It has now been a couple of weeks since we found out that the Overseas Investment Office was not being as thorough in its background character checks on investors as some might have wanted.
Every day, I’ve been scanning the newspaper headlines, waiting for the other shoe to drop. Surely if character tests were important, and they weren’t being undertaken, and investors of bad character were let through, we’d have had more than a few exposés by now.
I had expected to find out that high country estates had been carved out of Canterbury and Otago and shipped off to China. Or that a Russian oligarch had absconded with a sensitive wilderness area. Or that an American investor had set up a tuatara safari park, allowing rich hunters to stalk and shoot some of New Zealand’s most dangerous-looking wildlife.
But the newspapers have been quiet. And so I wonder what the point of the character tests really was.
It seems foreign investors’ character carries a lot more political risk than real world risk. In a classic episode of Canadian sketch comedy show Kids in the Hall, a politician accidentally choosing an ex-convict’s jam at an A&P contest winds up losing office over it. He later blames his advisor for not warning him about the tasty, but politically risky, jam.

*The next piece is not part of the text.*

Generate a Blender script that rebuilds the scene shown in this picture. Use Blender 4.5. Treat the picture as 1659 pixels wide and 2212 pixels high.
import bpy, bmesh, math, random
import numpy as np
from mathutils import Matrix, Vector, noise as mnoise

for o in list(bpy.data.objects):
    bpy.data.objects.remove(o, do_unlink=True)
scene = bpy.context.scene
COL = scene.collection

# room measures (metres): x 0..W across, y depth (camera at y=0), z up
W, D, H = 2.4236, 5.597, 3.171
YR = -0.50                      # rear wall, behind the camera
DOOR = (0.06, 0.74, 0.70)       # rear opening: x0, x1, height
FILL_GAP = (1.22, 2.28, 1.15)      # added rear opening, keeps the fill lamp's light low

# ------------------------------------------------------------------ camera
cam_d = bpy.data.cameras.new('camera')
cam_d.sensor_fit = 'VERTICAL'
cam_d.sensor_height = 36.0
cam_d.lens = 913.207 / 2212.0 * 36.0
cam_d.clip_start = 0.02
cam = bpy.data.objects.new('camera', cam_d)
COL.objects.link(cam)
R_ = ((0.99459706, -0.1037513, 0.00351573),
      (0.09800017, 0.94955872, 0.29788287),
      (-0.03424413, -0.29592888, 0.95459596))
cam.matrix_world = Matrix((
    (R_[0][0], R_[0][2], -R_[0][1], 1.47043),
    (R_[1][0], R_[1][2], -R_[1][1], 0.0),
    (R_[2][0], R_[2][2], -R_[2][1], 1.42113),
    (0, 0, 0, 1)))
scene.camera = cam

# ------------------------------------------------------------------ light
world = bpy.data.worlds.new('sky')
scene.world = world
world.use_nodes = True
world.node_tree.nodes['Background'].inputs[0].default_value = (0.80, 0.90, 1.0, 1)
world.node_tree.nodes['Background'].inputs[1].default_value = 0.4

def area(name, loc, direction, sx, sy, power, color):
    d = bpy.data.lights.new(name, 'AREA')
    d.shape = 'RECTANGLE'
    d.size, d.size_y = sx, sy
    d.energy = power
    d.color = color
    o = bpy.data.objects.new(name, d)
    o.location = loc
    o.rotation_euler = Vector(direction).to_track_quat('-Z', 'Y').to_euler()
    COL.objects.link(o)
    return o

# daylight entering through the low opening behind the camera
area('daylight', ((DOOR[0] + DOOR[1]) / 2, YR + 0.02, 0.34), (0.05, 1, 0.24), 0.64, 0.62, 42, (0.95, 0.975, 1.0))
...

The jam was fine, but its maker’s character was politically risky.
New Zealand does not ban ex-convicts from making jam. But the Overseas Investment Office could well ban a foreign-based investor with a spotty background from investing in a jam plant because the Overseas Investment Act requires investors to pass a character test.
The character test has always been a bit of a puzzle. Immigration restrictions keeping out foreign criminals can make sense. And ensuring that foreigners meet the same standard as locals can also make sense. But just what an overseas investor might do with sensitive land that a Kiwi would not do, when both are subject to consenting requirements on land use, is something of a mystery.
It turns out that foreign investors were not able to skip town with a high country estate when character tests were not particularly thorough. Maybe we should take this as an opportunity to reconsider some of this red tape, rather than seek to enforce it ever more diligently.